三つは「身体的・精神的な苦痛」。ゆとり世代は暴力を善しとしない。身体的が問題ではなく、精神的が問題だ。精神的な苦痛は個々人で全く異なる事をゆとり世代は知っている。そして、ゆとり世代は精神的苦痛があった際に表情等の表に出し合わない事を知っている。メッセージング アプリでも本音は簡単に打たない。だから部下が何を精神的苦痛とするか、上司の当人の何が精神的苦痛を部下に与えるのか、明確・明瞭にならない限り、指導はしない。そして明確・明瞭になんてならない事も知っている。そんな不明な基準は徹底回避する。


以上、新基準のポイント三点より、絶対的に部下への指導はリスクでしかない。逆に真剣に指導を行うメリットが無い。そんな愚かな判断をゆとり世代はしない。自身の人生、安定収入を賭ける程の部下が存在しない事も知っている。



当人が指導したくなるプレゼンを

 これでは組織の人材育成は息詰まる。とっくに芽はある。静かなゆとり世代だから露見してないだけだ。取締役会は当該問題を危機として捉えなければならない。打開策はあるか。ある。当人に人材育成で確実な利益を約束する事だ。部下への指導はパワハラ概念のまん延により、人生を賭ける事となった。その人生を保証する、ないし完全に擁護して貰える物証があった際に、当人は指導する事を考えるだろう。

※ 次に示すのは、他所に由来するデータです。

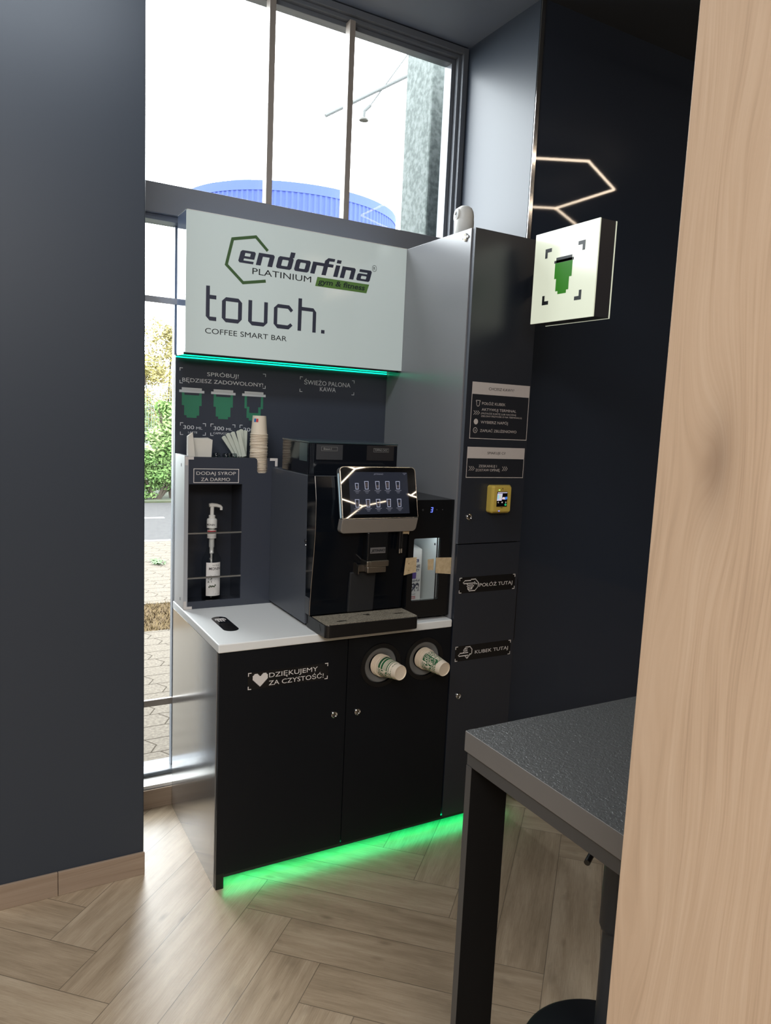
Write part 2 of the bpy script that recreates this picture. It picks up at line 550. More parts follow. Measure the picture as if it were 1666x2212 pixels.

彼らは決して悪くない。経営学的にみれば環境適応しているだけだ。その様な社会にした先輩方が悪い。確実性、無難とリスク回避を謳ったのは若手ではなく、上の世代だ。人材育成に力を入れたくば、取締役会は全責任を負う覚悟と保証を明確・明瞭にする必要がある。部下への責任押し付けは、もっての他である。その様な組織で誰も挑戦しなくなるのは当然だ。


上が責任を投げる組織に勇敢な人材はいない。

そして人材育成をおもねるなら明確・明瞭なプレゼンをしなければならない。